Collect all the lines that mention the word "parts".

#### MATERIAL FOR THIS TASK
————————

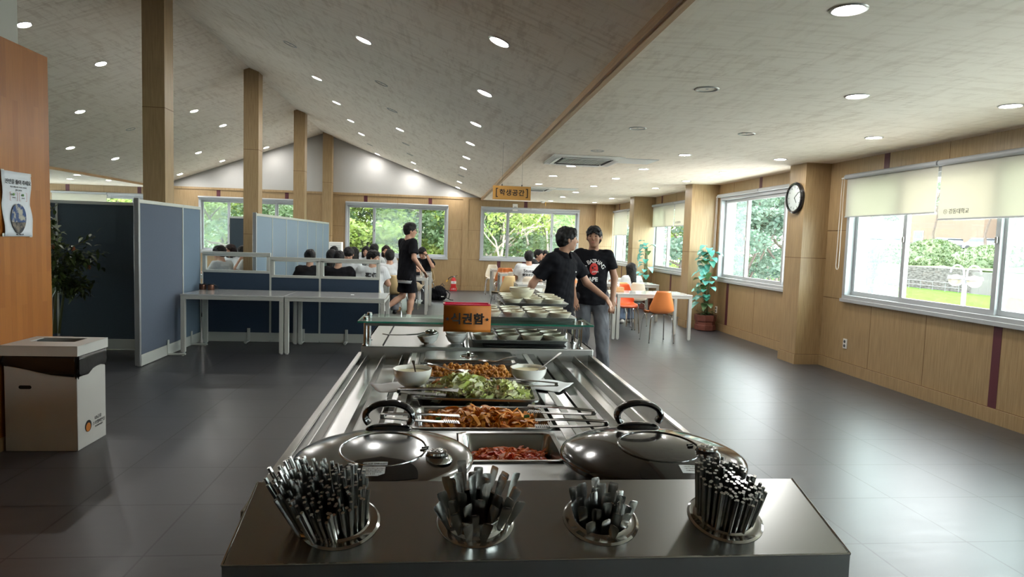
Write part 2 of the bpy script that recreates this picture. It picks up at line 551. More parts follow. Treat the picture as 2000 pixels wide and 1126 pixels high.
class MB:
    def __init__(s):
        s.v, s.f, s.m, s.mats = [], [], [], []
        s.T = None
    def mi(s, m):
        m = MAT[m] if isinstance(m, str) else m
        if m not in s.mats: s.mats.append(m)
        return s.mats.index(m)
    def add(s, vs, fs, m):
        k = len(s.v)
        i = s.mi(m)
        if s.T is not None:
            vs = [tuple(s.T @ Vector(p)) for p in vs]
        s.v += [tuple(p) for p in vs]
        s.f += [tuple(k+a for a in q) for q in fs]
        s.m += [i]*len(fs)
        return s
    def box(s, x0, x1, y0, y1, z0, z1, m):
        vs = [(x, y, z) for z in (z0, z1) for y in (y0, y1) for x in (x0, x1)]
        return s.add(vs, [(0, 2, 3, 1), (4, 5, 7, 6), (0, 1, 5, 4), (2, 6, 7, 3), (0, 4, 6, 2), (1, 3, 7, 5)], m)
    def cbox(s, c, d, m, R=None):
        vs = [Vector((x*d[0]/2, y*d[1]/2, z*d[2]/2)) for z in (-1, 1) for y in (-1, 1) for x in (-1, 1)]
        if R is not None: vs = [R @ p for p in vs]
        return s.add([p+Vector(c) for p in vs], [(0, 2, 3, 1), (4, 5, 7, 6), (0, 1, 5, 4), (2, 6, 7, 3), (0, 4, 6, 2), (1, 3, 7, 5)], m)
    def loft(s, rings, m, cap0=True, cap1=True, closed=True):
        n = len(rings[0])
        vs = [p for r in rings for p in r]
        fs = []
        for i in range(len(rings)-1):
            for j in range(n if closed else n-1):
                a, b = i*n+j, i*n+(j+1) % n
                fs.append((a, b, b+n, a+n))
        if cap0: fs.append(tuple(range(n))[::-1])
        if cap1: fs.append(tuple((len(rings)-1)*n+j for j in range(n)))
        return s.add(vs, fs, m)
    def lathe(s, prof, m, c=(0, 0, 0), n=24, cap0=False, cap1=False, sx=1., sy=1., R=None):
        rings = []
        for r, z in prof:
            ring = [Vector((r*sx*cos(2*pi*i/n), r*sy*sin(2*pi*i/n), z)) for i in range(n)]
            if R is not None: ring = [R @ p for p in ring]
            rings.append([p+Vector(c) for p in ring])
        return s.loft(rings, m, cap0, cap1)
    def cyl(s, a, b, r, m, r2=None, n=12, caps=True):
        a, b = Vector(a), Vector(b)
        r2 = r if r2 is None else r2
        R = (b-a).to_track_quat('Z', 'Y').to_matrix()
        L = (b-a).length
        return s.lathe([(r, 0), (r2, L)], m, a, n, caps, caps, R=R)
    def tube(s, pts, r, m, n=8, caps=True):
        pts = [Vector(p) for p in pts]
        rings = []
        up = None
        for i, p in enumerate(pts):
            d = (pts[min(i+1, len(pts)-1)]-pts[max(i-1, 0)]).normalized()
            if up is None:
                up = Vector((0, 0, 1)) if abs(d.z) < .9 else Vector((1, 0, 0))
            u = (up - d*up.dot(d)).normalized()
            up = u
            w = d.cross(u)
            rr = r[i] if isinstance(r, (list, tuple)) else r
            rings.append([p + (u*cos(2*pi*k/n)+w*sin(2*pi*k/n))*rr for k in range(n)])
        return s.loft(rings, m, caps, caps)
    def ell(s, c, r, m, n=14, k=8, R=None):
        prof = [(max(sin(pi*i/k), 1e-4), -cos(pi*i/k)) for i in range(k+1)]
        rings = []
        for a, z in prof:
            ring = [Vector((a*r[0]*cos(2*pi*i/n), a*r[1]*sin(2*pi*i/n), z*r[2])) for i in range(n)]
            if R is not None: ring = [R @ p for p in ring]
            rings.append([p+Vector(c) for p in ring])
        return s.loft(rings, m, True, True)
    def mesh(s, name, smooth=True, angle=38):
        me = bpy.data.meshes.new(name)
        me.from_pydata(s.v, [], s.f)
        for m in s.mats: me.materials.append(m)
        me.polygons.foreach_set('material_index', s.m)
        if smooth:
            me.polygons.foreach_set('use_smooth', [True]*len(me.polygons))
            me.update()
            me.set_sharp_from_angle(angle=radians(angle))
        me.update()
        return me
    def build(s, name, parent=None, world=False, bevel=0, label=None, smooth=True, loc=None, seg=2, angle=38):
        if world and parent is not None:
            W_ = parent
            off = Vector((0, 0, 0))
            while W_ is not None:
                off += Vector(W_.location)
                W_ = W_.parent
            s.v = [(a-off.x, b-off.y, c-off.z) for a, b, c in s.v]
        if loc is not None:
            s.v = [(a-loc[0], b-loc[1], c-loc[2]) for a, b, c in s.v]
        o = link(name, s.mesh(name, smooth, angle), parent, label)
        if loc is not None: o.location = loc
        if bevel:
            md = o.modifiers.new('bevel', 'BEVEL')
            md.width = bevel
            md.segments = seg
            md.limit_method = 'ANGLE'
            md.angle_limit = radians(40)
            md.harden_normals = False
        return o

def text_mesh(body, size, m, extrude=.0006, bold=0., align='CENTER', spacing=1., shear=0.):
    c = bpy.data.curves.new('lettering', 'FONT')
    c.body = body
    c.size = size
    c.extrude = extrude
    c.offset = bold*size
    c.align_x = align
    c.align_y = 'CENTER'
    c.space_character = spacing
    c.shear = shear
    o = bpy.data.objects.new('lettering', c)
    COL.objects.link(o)
    bpy.context.view_layer.update()
    dg = bpy.context.evaluated_depsgraph_get()
    me = bpy.data.meshes.new_from_object(o.evaluated_get(dg))
    bpy.data.objects.remove(o)
    bpy.data.curves.remove(c)
    me.materials.clear()
    me.materials.append(MAT[m] if isinstance(m, str) else m)
    for p in me.polygons: p.material_index = 0
    return me

def text(body, size, m, loc, rot, parent, name='lettering', world=True, **k):
    me = text_mesh(body, size, m, **k)
    o = link(name, me, parent)
    L = Vector(loc)
    if world:
        p = parent
        while p is not None:
            L -= Vector(p.location)
            p = p.parent
    o.location = L
    o.rotation_euler = rot
    return o

ORD = ['first', 'second', 'third', 'fourth', 'fifth', 'sixth', 'seventh', 'eighth', 'ninth', 'tenth', 'eleventh', 'twelfth']

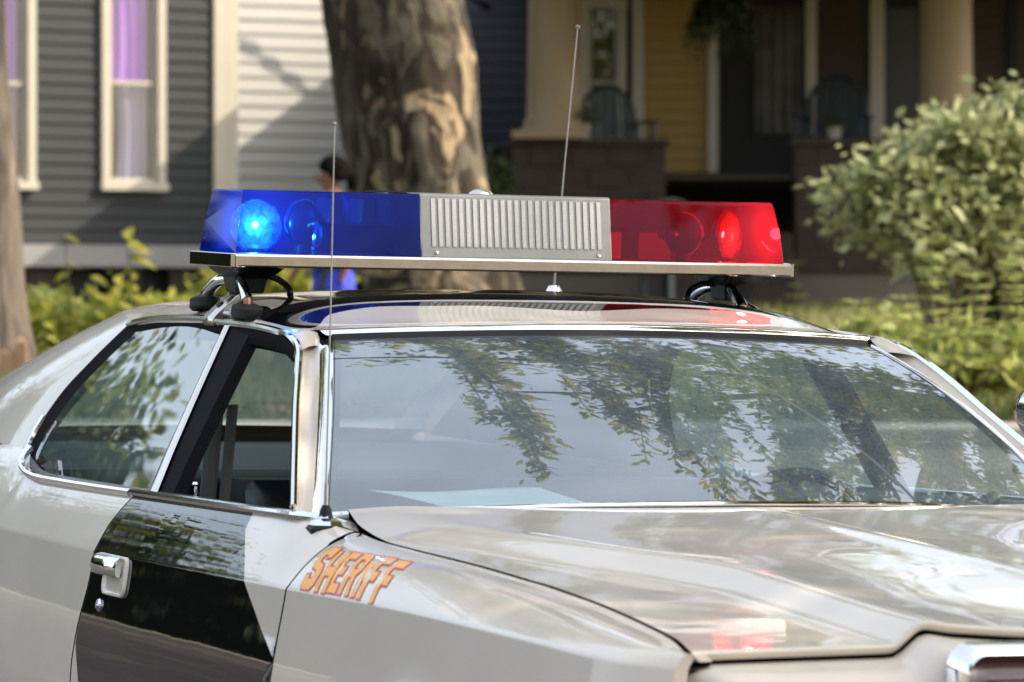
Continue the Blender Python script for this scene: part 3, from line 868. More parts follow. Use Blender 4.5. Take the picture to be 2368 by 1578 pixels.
mb = MB(); mb.lathe([(.078, .034), (.05, .045), (0, .05)], 30, Mx); mb.build('lamp_glass', LAMPGLASS, sp, True)
mb = MB(); mb.tube([(0, 0, -.07), (-.01, -.01, -.11), (.0, -.05, -.125), (.0, -.085, -.13)], [.013, .017, .015, .014], 12); mb.build('lamp_arm', CHROME, sp, True)
mb = MB(); mb.box((.0, -.055, -.115), (.06, .05, .045)); mb.build('arm_bracket', STEEL, sp, bevel=.008)
mb = MB(); mb.tube([(1.06, .60, .975), (1.0, .66, .985)], .014, 12); mb.lathe([(0, .03), (.022, .02), (.026, -.02), (.01, -.03)], 16, Matrix.Translation((1.07, .59, .975)) @ Z_to((1, -.5, .2))); mb.build('spotlight_handle', BLACKPL, car, True)

# ------------------------------------------------------------------ light bar
bar = empty('light_bar')
bar.matrix_world = CARM @ Matrix.Translation((0, 0, 1.4221)) @ Matrix.Rotation(.0322, 4, 'Y')
tag(bar, 'blue and red emergency light bar with silver speaker clamped across the car roof', 'light bar')
def colour_lens(name, tint, gl):
    return glassmat(name, tint, 1.40, .03, (.28, .32, .5), .20, gl, 1)
BLUEL = colour_lens('blue_lens', (.010, .20, .72), (.003, .030, .75))
REDL = colour_lens('red_lens', (.70, .008, .010), (.70, .003, .004))
mb = MB()
# tray rail: hollow chrome extrusion with rolled edges
for sx in (-1, 1):
    pr = [(.150, 0), (.153, .004), (.153, .022), (.150, .027), (.138, .029), (.132, .027), (.132, .0)]
    mb.add([(sx * p[0], y, p[1]) for y in (-.612, .612) for p in pr], gridfaces(2, 7, 0, True))
mb.build('tray_rail', ALU, bar, False, bevel=.0015)
mb = MB(); mb.box((0, 0, .008), (.27, 1.22, .012)); mb.build('tray_floor', BLACKPL, bar)
for sg in (-1, 1):
    mb = MB(); mb.box((0, sg * .616, .0135), (.302, .010, .029)); mb.build('tray_end_cap', ALU, bar, bevel=.002)
def lens(name, y0, y1, e0, e1, mat):
    """hollow trapezoid shell; e0/e1 how far each end leans in at the top"""
    z0, z1, b, t = .028, .156, .134, .112
    def sec(y, k, ins):  # section outline at an end
        return [(-b, y, z0), (-(b + t)/2 - .004, y + ins*.42, (z0+z1)/2), (-t - .002, y + ins*.92, z1 - .008), (-t + .006, y + ins, z1),
                (t - .006, y + ins, z1), (t + .002, y + ins*.92, z1 - .008), ((b + t)/2 + .004, y + ins*.42, (z0+z1)/2), (b, y, z0)]
    A = sec(y0, 0, e0); B = sec(y1, 1, -e1)
    V = A + B; n = 8
    F = [(i, i+1, n+i+1, n+i) for i in range(n-1)]
    if e0: F.append(tuple(range(n)))
    if e1: F.append(tuple(range(2*n-1, n-1, -1)))
    m = MB(); m.add(V, F); return m.build(name, mat, bar, False, bevel=.0035)
lens('blue_lens', -.606, -.2115, .020, 0, BLUEL)
lens('red_lens', .2115, .606, 0, .020, REDL)
# a fine seam of the lens: chrome top strip
for y0, y1 in ((-.585, -.212), (.212, .585)):
    pass
# speaker box with louvred face
spk = empty('speaker'); spk.parent = bar
z0, z1, b, t = .028, .159, .137, .1155
mb = MB()
pr = [(-b, z0), (-t, z1 - .004), (-t + .005, z1), (t - .005, z1), (t, z1 - .004), (b, z0)]
V = [(p[0], y, p[1]) for y in (-.2105, .2105) for p in pr]
mb.add(V, [(i, i+1, 6+i+1, 6+i) for i in range(5)] + [tuple(range(6)), tuple(range(11, 5, -1))])
mb.build('speaker_housing', SPKM, spk, bevel=.002)
LOUV = pmat('bright_louvre', (.92, .90, .86), .40, .35)
SLOT = pmat('louvre_slot', (.16, .155, .15), .5, .6)
def face_x(z): return b + (t - b) * (z - z0) / (z1 - .004 - z0)
nrow, ncol = 34, 25
tilt = math.atan2(b - t, z1 - .004 - z0)
mb = MB()
zz = np.linspace(.050, .146, nrow)
for z in zz:
    R = Matrix.Rotation(-tilt - 1.05, 3, 'Y')
    mb.box((face_x(z) + .0020, 0, z), (.0036, .0088, .0016), R)
col0 = mb.build('louvre_column', LOUV, spk); col0.location = (0, -.183, 0)
for k in range(1, ncol):
    o = bpy.data.objects.new('louvre_column', col0.data); COL.objects.link(o); o.parent = spk; o.location = (0, -.183 + .366 * k / (ncol - 1), 0)
for y in (-.178, .180):
    mb = MB(); mb.lathe([(0, .0045), (.0035, .004), (.0052, .0015), (.0055, 0)], 14, Matrix.Translation((face_x(.037), y, .037)) @ Z_to((1, 0, .16))); mb.build('speaker_screw', CHROME, spk, True)
mb = MB(); mb.lathe([(0, .012), (.014, .010), (.024, .004), (.026, 0)], 20, Matrix.Translation((-.04, -.02, z1))); mb.build('top_knob', STEEL, spk, True)
mb = MB(); mb.box((-.03, -.235, z1 + .001), (.12, .05, .004)); mb.build('top_strap', BLACKPL, bar)

# rotators: sealed beam lamps, mirrors, partition
def emis(name, col, core, strength, edge):
    """lamp face: filament core falling off over the reflector"""
    m = bpy.data.materials.new(name); m.use_nodes = True; nt = m.node_tree; nt.nodes.clear()
    out = nt.nodes.new('ShaderNodeOutputMaterial'); tc = nt.nodes.new('ShaderNodeTexCoord')
    ln = nt.nodes.new('ShaderNodeVectorMath'); ln.operation = 'LENGTH'; nt.links.new(tc.outputs['Object'], ln.inputs[0])
    rp = nt.nodes.new('ShaderNodeValToRGB'); e = rp.color_ramp.elements
    e[0].position = 0.0; e[0].color = (*[core]*3, 1); e[1].position = .056; e[1].color = (*[edge]*3, 1)
    k = e.new(.005); k.color = (core*.7,)*3 + (1,); k = e.new(.011); k.color = (.11,)*3 + (1,); k = e.new(.026); k.color = (.035,)*3 + (1,); k = e.new(.042); k.color = (.016,)*3 + (1,)
    nt.links.new(ln.outputs['Value'], rp.inputs[0])
    nz = nt.nodes.new('ShaderNodeTexNoise'); nz.inputs['Scale'].default_value = 45; nz.inputs['Detail'].default_value = 4; nz.inputs['Distortion'].default_value = .8
    nt.links.new(tc.outputs['Object'], nz.inputs['Vector'])
    mr = nt.nodes.new('ShaderNodeMapRange'); mr.inputs[1].default_value = .3; mr.inputs[2].default_value = .7; mr.inputs[3].default_value = .35; mr.inputs[4].default_value = 1.5; nt.links.new(nz.outputs['Fac'], mr.inputs[0])
    mu = nt.nodes.new('ShaderNodeMath'); mu.operation = 'MULTIPLY'; nt.links.new(rp.outputs[0], mu.inputs[0]); nt.links.new(mr.outputs[0], mu.inputs[1])
    mu2 = nt.nodes.new('ShaderNodeMath'); mu2.operation = 'MULTIPLY'; nt.links.new(mu.outputs[0], mu2.inputs[0]); mu2.inputs[1].default_value = strength
    em = nt.nodes.new('ShaderNodeEmission'); em.inputs[0].default_value = (*col, 1); nt.links.new(mu2.outputs[0], em.inputs[1])
    gl = nt.nodes.new('ShaderNodeBsdfGlossy'); gl.inputs['Roughness'].default_value = .1; gl.inputs[0].default_value = (.25,.25,.25,1)
    ad = nt.nodes.new('ShaderNodeAddShader'); nt.links.new(em.outputs[0], ad.inputs[0]); nt.links.new(gl.outputs[0], ad.inputs[1])
    nt.links.new(ad.outputs[0], out.inputs[0]); return m
LIT = emis('lit_lamp_face', (1.0, .97, .90), 1.0, 46.0, .006)
LIT2 = emis('lit_lamp_face_warm', (1.0, .80, .55), 1.0, 34.0, .004)
MIRR = pmat('mirror', (.75, .77, .8), .08, 1.0)
DKMET = pmat('dark_metal', (.10, .10, .11), .35, .8)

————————

#### PROBLEM SOLUTION
Write part 2 of the bpy script that recreates this picture. It picks up at line 551. More parts follow. Treat the picture as 2000 pixels wide and 1126 pixels high.
Continue the Blender Python script for this scene: part 3, from line 868. More parts follow. Use Blender 4.5. Take the picture to be 2368 by 1578 pixels.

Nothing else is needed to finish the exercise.